Italy Leads Surge in Europe Sovereign Default Risk Amid Berlusconi Concern

Italy led an increase in the cost of insuring European sovereign debt on concern Prime Minister Silvio Berlusconi’s government is collapsing as he faces a parliamentary budget vote tomorrow.

Credit-default swaps on Italy climbed 13 basis points to 506 at 1 p.m. in London, approaching the record 534 set Sept. 22, according to CMA. The Markit iTraxx SovX Western Europe Index of swaps on 15 governments rose five basis points to 328. An increase signals deteriorating perceptions of credit quality.

Italian 10-year borrowing costs surged to a euro-era record as the focus shifted from Greece after Prime Minister George Papandreou agreed to step down to create a new unity government. Investors are betting Berlusconi may be forced to resign if he fails to win majority support in tomorrow’s vote.

“With Greece temporarily off the market agenda, we fully expect Italy to fill that void this week,” said Harpreet Parhar, a strategist at Credit Agricole SA in London. “The turning point required may be for Berlusconi to do the decent thing and step down.”

Berlusconi lost the initial vote on the 2010 budget report last month, sparking calls for him to step down. Giuliano Ferrara, editor of newspaper Il Foglio and a former spokesman for Berlusconi, reported today that the prime minister may step down within hours and push for early elections.

Berlusconi said yesterday he’s confident he has a majority after two allied lawmakers defected to the opposition and a third quit, and that he aims to complete his mandate through 2013. He has vowed to continue the “battle” and said he won’t resign.

Bond Yields

Yields on Italy’s bonds rose even as the European Central Bank bought the securities. Italy’s 10-year borrowing costs have soared to 473 basis points more than German bunds, the benchmark for Europe. Germany is able to borrow at a yield of 1.8 percent for 10 years, less than a third of Italy’s 6.52 percent.

A new Greek government will be formed to secure international aid and avert default as European finance chiefs meet in Brussels today to work on details of a plan to expand the region’s bailout fund.

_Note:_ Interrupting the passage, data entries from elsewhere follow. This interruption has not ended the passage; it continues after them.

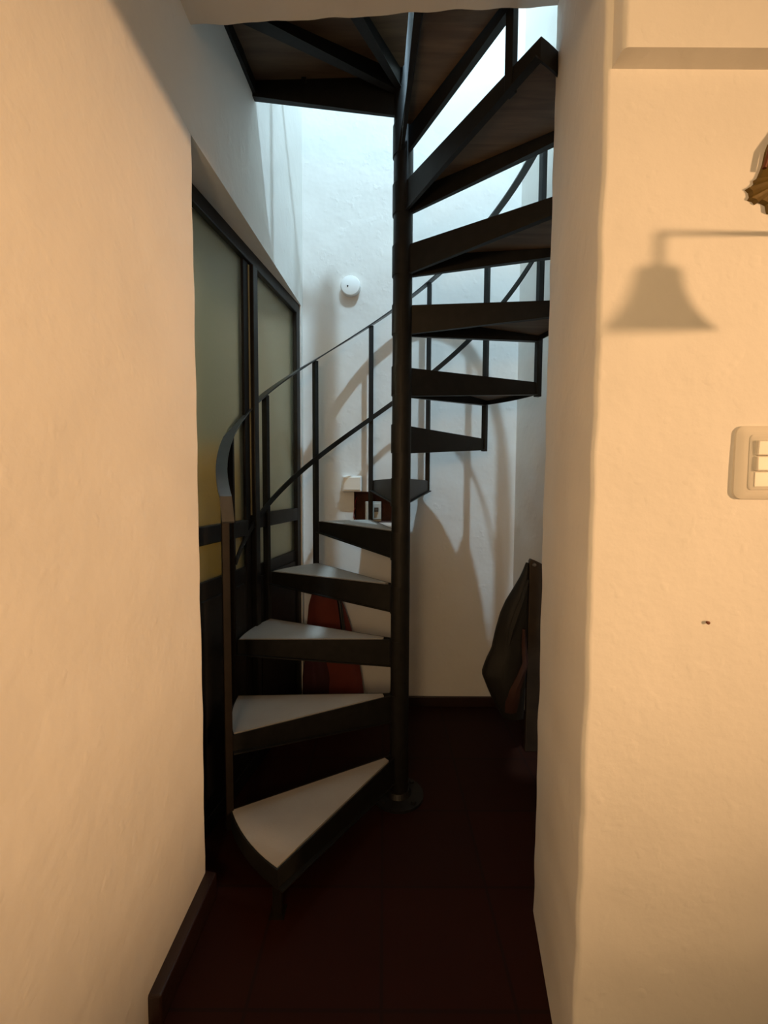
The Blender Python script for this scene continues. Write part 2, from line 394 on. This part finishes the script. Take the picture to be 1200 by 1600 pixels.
stairs = empty('spiral_staircase', (PX, PY, 0), 'black steel spiral staircase with grey wedge treads winding round a central pole', 'staircase')
def sobj(name, bm, m, parent=stairs, smooth=False):
    bmesh.ops.translate(bm, vec=Vector((-PX, -PY, 0)), verts=bm.verts)
    return obj(name, bm, m, parent, smooth)
bm = bmesh.new(); add_lathe(bm, [(0, 0.0), (0.034, 0.0), (0.034, 3.5), (0.030, 3.515), (0, 3.515)], 40, Matrix.Translation((PX + 0.003, PY, 0)))
sobj('pole', bm, M['steel'], smooth=True)
bm = bmesh.new(); add_lathe(bm, [(0, 0.0), (0.095, 0.0), (0.095, 0.010), (0.05, 0.014), (0.04, 0.03), (0, 0.03)], 32, Matrix.Translation((PX, PY, 0)))
for k in range(4):
    q = pol(R(45 + 90 * k), 0.078); add_lathe(bm, [(0, 0.008), (0.009, 0.008), (0.009, 0.019), (0, 0.019)], 6, Matrix.Translation(q))
sobj('base_plate', bm, M['steel'])

HIN, HOUT, RI = 0.100, 0.052, 0.030
def side_plate(bm, a, z, r1, sgn, th=0.005, hin=HIN, hout=HOUT):
    """tapered steel plate along the radius at angle a, deep at the pole, shallow at the rim, with a small bottom lip turned inward"""
    d = pol(a, 1) - pol(a, 0); nrm = Vector((-d.y, d.x, 0)) * sgn
    p0, p1 = pol(a, RI), pol(a, r1)
    pts = [p0, p1, p1 + nrm * th, p0 + nrm * th]
    add_prism(bm, [(q.x, q.y) for q in pts], [z - hin, z - hout, z - hout, z - hin], z)
    pts = [p0 + nrm * th, p1 + nrm * th, p1 + nrm * 0.022, p0 + nrm * 0.010]
    zl = [z - hin, z - hout, z - hout, z - hin]
    add_prism(bm, [(q.x, q.y) for q in pts], zl, [q + 0.004 for q in zl])
def arc_pts(a0, a1, r, n=12): return [pol(a0 + (a1 - a0) * k / n, r) for k in range(n + 1)]
def make_tread(n, r=RAD):
    z = zt(n); af, ab = afront(n) + (R(1.6) if n == 1 else 0), aback(n)
    bm = bmesh.new()
    side_plate(bm, af, z, r, 1); side_plate(bm, ab, z, r, -1)
    o_ = arc_pts(af, ab, r); i_ = arc_pts(af, ab, r - 0.005)
    add_prism(bm, [(q.x, q.y) for q in o_ + i_[::-1]], z - HOUT, z)
    add_lathe(bm, [(0.033, z - HIN), (0.0344, z - HIN), (0.0344, z), (0.033, z)], 32, Matrix.Translation((PX, PY, 0)))
    fr = sobj('tread', bm, M['steel'])
    g = 0.006
    def inset(r0, r1, off):
        P = []
        e = off / r1; P += arc_pts(af - e, ab + e, r1)
        e0 = min(off / r0, WED * 0.4); P += [pol(ab + e0, r0), pol(af - e0, r0)]
        return [(q.x, q.y) for q in P]
    bm = bmesh.new(); add_prism(bm, inset(0.060, r - 0.005, 0.004), z - 0.010, z + 0.002); sobj_child('tread_tile', bm, M['tread_tile'], fr)
    bm = bmesh.new(); add_prism(bm, inset(0.060, r - 0.006, 0.007), z - 0.034, z - 0.010); sobj_child('tread_board', bm, M['board'], fr)
    return fr
def sobj_child(name, bm, m, parent):
    bmesh.ops.translate(bm, vec=Vector((-PX, -PY, 0)), verts=bm.verts); return obj(name, bm, m, parent)
NT = 12
for n in range(1, NT + 1):
    make_tread(n, 0.50 if n == 12 else 0.600 if n == 1 else RAD)
# foot under the front corner of the lowest tread
q = pol(afront(1) - R(1.5), RAD - 0.02)
bm = bmesh.new(); add_box(bm, q.x - 0.012, q.x + 0.012, q.y - 0.012, q.y + 0.012, 0.0, zt(1) - 0.02, 0.002); add_box(bm, q.x - 0.02, q.x + 0.02, q.y - 0.02, q.y + 0.02, 0.0, 0.005)
sobj('support_foot', bm, M['newel'])

# landing at the upper floor, a quarter of wedges built into the left wall
zl = FLOOR2
a_hi, a_lo = R(92), R(-2)
def wall_r(a):
    # distance from the pole to the left wall, or to the slab edge, along angle a
    r = 2.0
    for k in range(400):
        s = 0.05 + k * 0.003; q = pol(a, s)
        if q.x < wall_x(q.y) + 0.001 or q.y < 1.168: return s
    return r
bm = bmesh.new()
for a in (R(-2), R(25), R(58)):
    hi_, ho_ = (0.095, 0.065) if a > 0 else (0.16, 0.085)
    side_plate(bm, a, zl, wall_r(a), 1 if a > 0 else -1, 0.007, hi_, ho_)
    if a > 0: side_plate(bm, a, zl, wall_r(a), -1, 0.007, hi_, ho_)
n = 24; out = [pol(a_lo + (a_hi - a_lo) * k / n, wall_r(a_lo + (a_hi - a_lo) * k / n)) for k in range(n + 1)]
ins = [pol(a_lo + (a_hi - a_lo) * k / n, wall_r(a_lo + (a_hi - a_lo) * k / n) - 0.012) for k in range(n + 1)]
add_prism(bm, [(q.x, q.y) for q in out + ins[::-1]], zl - 0.075, zl)
land = sobj('landing', bm, M['steel'])
bm = bmesh.new(); add_prism(bm, [(q.x, q.y) for q in ins] + [tuple(pol(a_hi, 0.04)[:2]), tuple(pol(a_lo, 0.04)[:2])], zl - 0.034, zl - 0.010); sobj_child('landing_board', bm, M['board'], land)
bm = bmesh.new(); add_prism(bm, [(q.x, q.y) for q in ins] + [tuple(pol(a_hi, 0.04)[:2]), tuple(pol(a_lo, 0.04)[:2])], zl - 0.010, zl + 0.002); sobj_child('landing_tile', bm, M['tread_tile'], land)

# balusters
BW = 0.0125
RB = RAD + BW + 0.001
def bal_bm(a, r, z0, z1, w=BW):
    bm = bmesh.new(); q = pol(a, r)
    mt = Matrix.Translation((q.x, q.y, 0)) @ Matrix.Rotation(a, 4, 'Z')
    add_box(bm, -w, w, -w * 0.8, w * 0.8, z0, z1, 0.002, mt); return bm
RAILH, MIDH = 0.945, 0.50
def railz(a, h):
    f = (aback(1) - a) / DTH; return Z1 + f * 0.2 + h
for n in range(1, NT):
    a = aback(n); rr = RB if n < 11 else 0.492
    sobj('baluster', bal_bm(a, rr, zt(n) - HOUT - 0.004, railz(a, RAILH) - 0.002, BW if n != 1 else 0.011), M['newel'] if n < 3 else M['steel'])
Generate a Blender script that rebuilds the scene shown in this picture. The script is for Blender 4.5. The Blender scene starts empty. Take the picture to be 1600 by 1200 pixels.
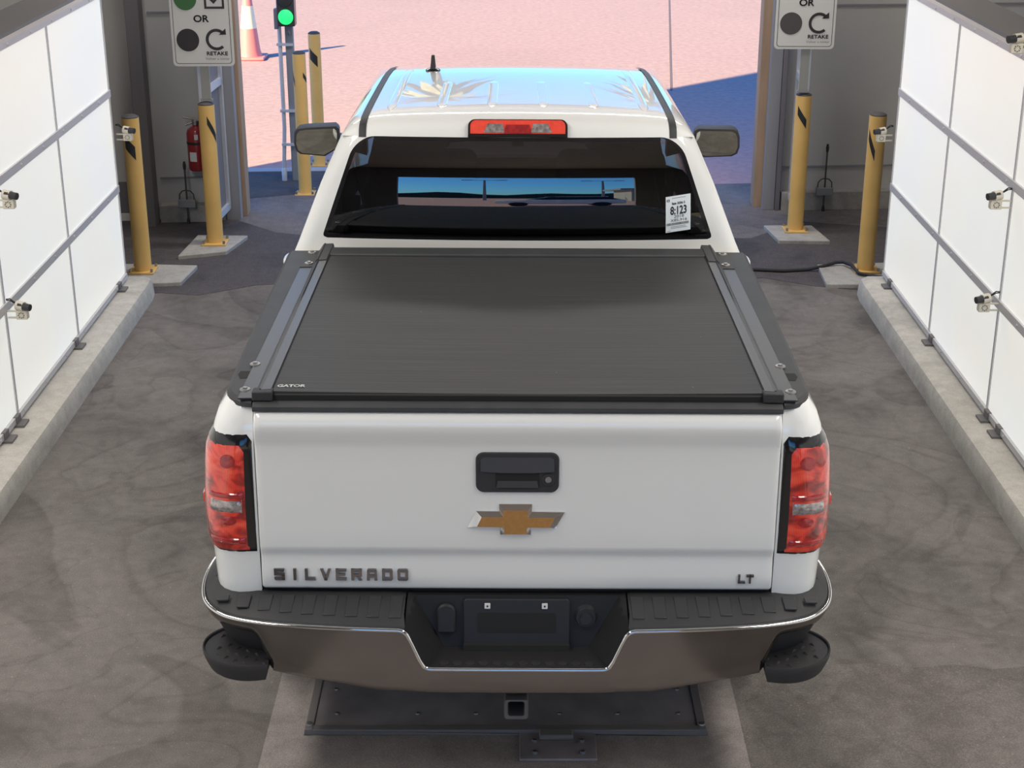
import bpy, bmesh, math, random
from mathutils import Vector, Matrix

random.seed(7)
PI = math.pi
scene = bpy.context.scene
COL = scene.collection

# ------------------------------------------------------------------ camera
cam_data = bpy.data.cameras.new('camera')
cam_data.sensor_width = 36.0
cam_data.lens = 36.0 * 2450.0 / 1600.0
cam_data.clip_end = 500
cam = bpy.data.objects.new('camera', cam_data)
COL.objects.link(cam)
cam.location = (0, -4.35, 3.18)
cam.rotation_euler = (PI / 2 - math.atan(955.0 / 2450.0), 0, 0)
scene.camera = cam

# ------------------------------------------------------------------ sky, sun, fill lights, exposure
world = bpy.data.worlds.new('sky')
scene.world = world
world.use_nodes = True
wn = world.node_tree
wn.nodes.clear()
w_out = wn.nodes.new('ShaderNodeOutputWorld')
w_bg = wn.nodes.new('ShaderNodeBackground')
w_sky = wn.nodes.new('ShaderNodeTexSky')
w_sky.sky_type = 'NISHITA'
w_sky.sun_disc = False
w_sky.sun_elevation = math.radians(33)
w_sky.sun_rotation = math.radians(225)
w_sky.air_density = 1.0
w_sky.dust_density = 0.3
w_sky.ozone_density = 2.5
w_mix = wn.nodes.new('ShaderNodeMix')
w_mix.data_type = 'RGBA'
w_mix.blend_type = 'MULTIPLY'
w_mix.inputs[0].default_value = 1.0
w_mix.inputs[7].default_value = (0.38, 1.02, 1.72, 1)
wn.links.new(w_sky.outputs[0], w_mix.inputs[6])
wn.links.new(w_mix.outputs[2], w_bg.inputs[0])
w_bg.inputs[1].default_value = 0.20
wn.links.new(w_bg.outputs[0], w_out.inputs[0])

sun_data = bpy.data.lights.new('sun', 'SUN')
sun_data.energy = 9.8
sun_data.angle = math.radians(0.6)
sun_data.color = (1.0, 0.93, 0.52)
sun = bpy.data.objects.new('sun', sun_data)
COL.objects.link(sun)
SUN_DIR = Vector((0.74 * math.cos(math.radians(33)), 0.673 * math.cos(math.radians(33)), -math.sin(math.radians(33))))
sun.rotation_euler = SUN_DIR.to_track_quat('-Z', 'Y').to_euler()

def area_light(name, loc, sx, sy, power, color=(1, 0.96, 0.9), rot=(0, 0, 0)):
    d = bpy.data.lights.new(name, 'AREA')
    d.shape = 'RECTANGLE'
    d.size, d.size_y = sx, sy
    d.energy = power
    d.color = color
    o = bpy.data.objects.new(name, d)
    COL.objects.link(o)
    o.location = loc
    o.rotation_euler = rot
    return o

area_light('ceiling_fill', (-2.4, -0.5, 4.1), 0.6, 5.0, 140)  # added fill lights under the ceiling, no fixtures; brighten truck and floor
area_light('ceiling_fill', (2.4, -0.5, 4.1), 0.6, 5.0, 140)
area_light('ceiling_fill', (0.0, 6.3, 4.1), 5.0, 0.5, 125)  # added fill near the exit, brightens end wall and bollards

scene.view_settings.view_transform = 'Standard'
scene.view_settings.look = 'None'
scene.view_settings.exposure = 0.0
scene.view_settings.gamma = 1.0
scene.view_settings.use_curve_mapping = False

# ------------------------------------------------------------------ materials
def mat(name, color, rough=0.5, metal=0.0, coat=0.0, spec=None, var=0.0, vscale=8.0, bump=0.0, bscale=60.0,
        emit=None, estr=0.0, stretch=None, coat_rough=0.03):
    m = bpy.data.materials.new(name)
    m.use_nodes = True
    nt = m.node_tree
    p = nt.nodes['Principled BSDF']
    p.inputs['Base Color'].default_value = (*color, 1)
    p.inputs['Roughness'].default_value = rough
    p.inputs['Metallic'].default_value = metal
    p.inputs['Coat Weight'].default_value = coat
    p.inputs['Coat Roughness'].default_value = coat_rough
    if spec is not None:
        p.inputs['Specular IOR Level'].default_value = spec
    if emit:
        p.inputs['Emission Color'].default_value = (*emit, 1)
        p.inputs['Emission Strength'].default_value = estr
    if var > 0 or bump > 0:
        tc = nt.nodes.new('ShaderNodeTexCoord')
        mp = nt.nodes.new('ShaderNodeMapping')
        if stretch:
            mp.inputs['Scale'].default_value = stretch
        nt.links.new(tc.outputs['Object'], mp.inputs[0])
        if var > 0:
            n = nt.nodes.new('ShaderNodeTexNoise')
            n.inputs['Scale'].default_value = vscale
            n.inputs['Detail'].default_value = 5
            nt.links.new(mp.outputs[0], n.inputs[0])
            r = nt.nodes.new('ShaderNodeValToRGB')
            r.color_ramp.elements[0].position = 0.3
            r.color_ramp.elements[1].position = 0.7
            r.color_ramp.elements[0].color = (*[c * (1 - var) for c in color], 1)
            r.color_ramp.elements[1].color = (*[min(1, c * (1 + var)) for c in color], 1)
            nt.links.new(n.outputs[0], r.inputs[0])
            nt.links.new(r.outputs[0], p.inputs['Base Color'])
        if bump > 0:
            n2 = nt.nodes.new('ShaderNodeTexNoise')
            n2.inputs['Scale'].default_value = bscale
            n2.inputs['Detail'].default_value = 4
            nt.links.new(mp.outputs[0], n2.inputs[0])
            b = nt.nodes.new('ShaderNodeBump')
            b.inputs['Strength'].default_value = bump
            b.inputs['Distance'].default_value = 0.01
            nt.links.new(n2.outputs[0], b.inputs['Height'])
            nt.links.new(b.outputs[0], p.inputs['Normal'])
    return m

def node(nt, kind, **kw):
    n = nt.nodes.new(kind)
    for k, v in kw.items():
        setattr(n, k, v)
    return n

def ramp(nt, src, stops):
    r = nt.nodes.new('ShaderNodeValToRGB')
    e = r.color_ramp.elements
    e[0].position, e[0].color = stops[0][0], (*stops[0][1], 1)
    e[1].position, e[1].color = stops[-1][0], (*stops[-1][1], 1)
    for pos, c in stops[1:-1]:
        x = e.new(pos)
        x.color = (*c, 1)
    nt.links.new(src, r.inputs[0])
    return r.outputs[0]

def noise(nt, vec, scale, detail=5, rough=0.55, dist=0.0):
    n = nt.nodes.new('ShaderNodeTexNoise')
    n.inputs['Scale'].default_value = scale
    n.inputs['Detail'].default_value = detail
    n.inputs['Roughness'].default_value = rough
    n.inputs['Distortion'].default_value = dist
    nt.links.new(vec, n.inputs[0])
    return n.outputs[0]

def mul(nt, a, b, fac=1.0, mode='MULTIPLY'):
    m = nt.nodes.new('ShaderNodeMix')
    m.data_type = 'RGBA'
    m.blend_type = mode
    m.inputs[0].default_value = fac
    nt.links.new(a, m.inputs[6])
    nt.links.new(b, m.inputs[7])
    return m.outputs[2]

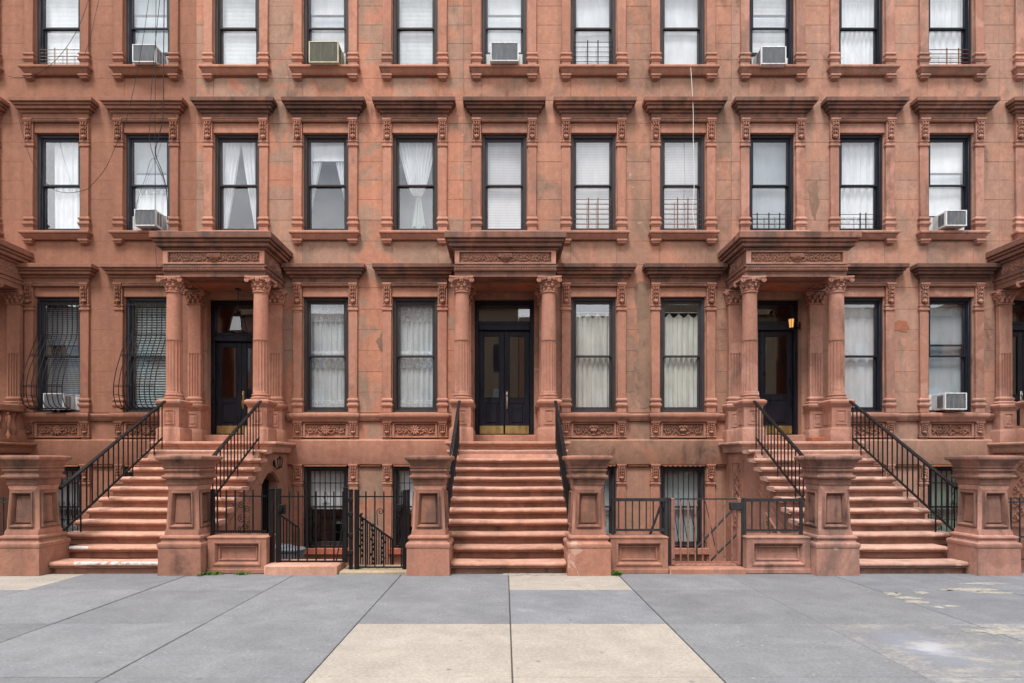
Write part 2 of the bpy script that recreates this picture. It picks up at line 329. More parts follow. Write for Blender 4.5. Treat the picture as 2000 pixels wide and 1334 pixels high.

Credit-default swaps on Belgium climbed six basis points to 286, France rose three to 181, Germany increased one to 87 and Portugal was 10 higher at 1,047 CMA prices show.

Italian companies also led an increase in the cost of insuring corporate debt. Swaps on energy company ENI SpA jumped 39 basis points to 189, Compagnie Industriale Riunite SpA, which owns daily la Repubblica, soared 93 to 868 and Finmeccanica SpA rose 37 to 430, CMA prices show.

Crossover Index

Contracts on the Markit iTraxx Crossover Index of 50 companies with mostly high-yield credit ratings increased 11 basis points to 725.5, according to JPMorgan Chase & Co.

The Markit iTraxx Europe Index of 125 companies with investment-grade ratings rose 1.5 basis points to 175 basis points. The Markit iTraxx Financial Index linked to senior debt of 25 banks and insurers increased six basis points to 251.5 and the subordinated index climbed 10 to 470.

A basis point on a credit-default swap protecting 10 million euros ($13.7 million) of debt from default for five years is equivalent to 1,000 euros a year. Swaps pay the buyer face value in exchange for the underlying securities or the cash equivalent should a borrower fail to adhere to its debt agreements.